_Source data_
>> begin

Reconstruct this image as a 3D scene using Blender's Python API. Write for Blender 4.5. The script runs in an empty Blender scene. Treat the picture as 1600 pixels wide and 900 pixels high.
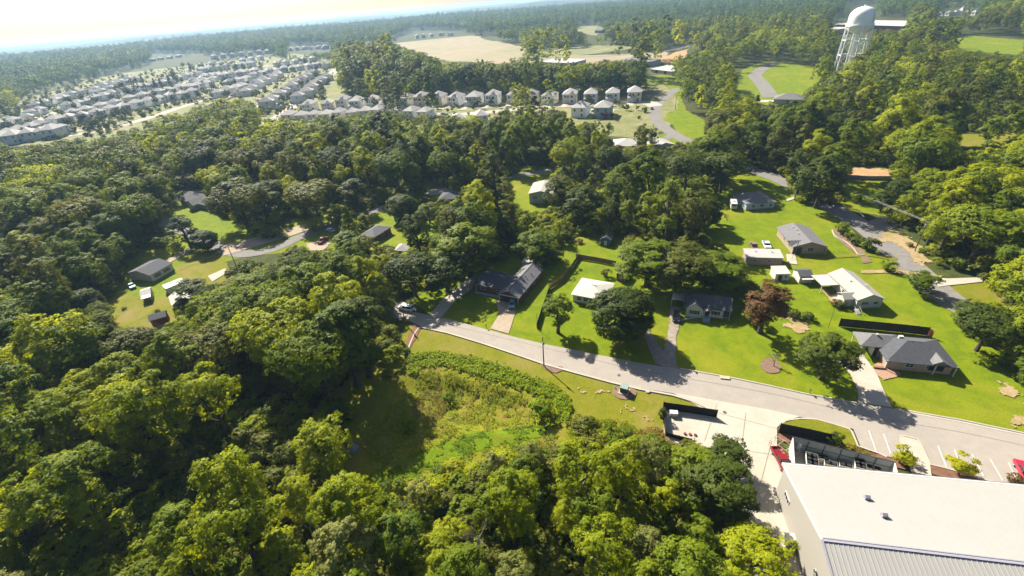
import bpy, math, random
import numpy as np
from mathutils import Vector, Matrix, noise

random.seed(7); rng = np.random.default_rng(11)
sc = bpy.context.scene
COL = sc.collection
R = math.radians

# ---------------------------------------------------------------- camera, sky, sun, exposure
CAM_H, FPX, PITCH, ROLL = 80.0, 732.0, R(31.4), R(5.0)
cd = bpy.data.cameras.new('camera'); cam = bpy.data.objects.new('camera', cd); COL.objects.link(cam)
cd.sensor_width = 36; cd.lens = 36*FPX/1600; cd.clip_start = 0.5; cd.clip_end = 60000
fwd = Vector((0, math.cos(PITCH), -math.sin(PITCH)))
X0 = Vector((1, 0, 0)); U0 = Vector((0, math.sin(PITCH), math.cos(PITCH)))
cr, sr = math.cos(ROLL), math.sin(ROLL)
camx = X0*cr - U0*sr; camu = X0*sr + U0*cr
m = Matrix((camx, camu, -fwd)).transposed().to_4x4(); m.translation = (0, 0, CAM_H)
cam.matrix_world = m
sc.camera = cam

SUN_EL, SUN_AZ = R(39), R(121)         # azimuth counter-clockwise from +X
sun_dir = Vector((math.cos(SUN_AZ)*math.cos(SUN_EL), math.sin(SUN_AZ)*math.cos(SUN_EL), math.sin(SUN_EL)))
w = bpy.data.worlds.new('World'); sc.world = w; w.use_nodes = True
nt = w.node_tree; bg = nt.nodes['Background']
sky = nt.nodes.new('ShaderNodeTexSky'); sky.sky_type = 'NISHITA'; sky.sun_disc = False
sky.sun_elevation = SUN_EL; sky.sun_rotation = math.pi/2 - SUN_AZ
sky.altitude = 300; sky.air_density = 1.0; sky.dust_density = 2.2; sky.ozone_density = 1.0
nt.links.new(sky.outputs[0], bg.inputs[0]); bg.inputs[1].default_value = 0.05
sl = bpy.data.lights.new('sun', 'SUN'); sl.energy = 5.0; sl.angle = R(0.5); sl.color = (1.0, 0.93, 0.80)
so = bpy.data.objects.new('sun', sl); COL.objects.link(so)
so.rotation_euler = (-sun_dir).to_track_quat('-Z', 'Y').to_euler(); so.location = (0, 0, 300)
sc.view_settings.view_transform = 'Standard'; sc.view_settings.look = 'None'
sc.view_settings.gamma = 1; sc.view_settings.exposure = 1.55; sc.view_settings.use_curve_mapping = False
cy = sc.cycles
cy.max_bounces = 5; cy.diffuse_bounces = 3; cy.glossy_bounces = 2; cy.transmission_bounces = 3
cy.volume_bounces = 1; cy.transparent_max_bounces = 4; cy.caustics_reflective = False; cy.caustics_refractive = False
cy.use_denoising = True; cy.use_adaptive_sampling = True; cy.adaptive_threshold = 0.02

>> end

Give again, word for word, every line from the top of the data above to the line holding "R = math.radians", inclusive, with the pictures left out.

Reconstruct this image as a 3D scene using Blender's Python API. Write for Blender 4.5. The script runs in an empty Blender scene. Treat the picture as 1600 pixels wide and 900 pixels high.
import bpy, math, random
import numpy as np
from mathutils import Vector, Matrix, noise

random.seed(7); rng = np.random.default_rng(11)
sc = bpy.context.scene
COL = sc.collection
R = math.radians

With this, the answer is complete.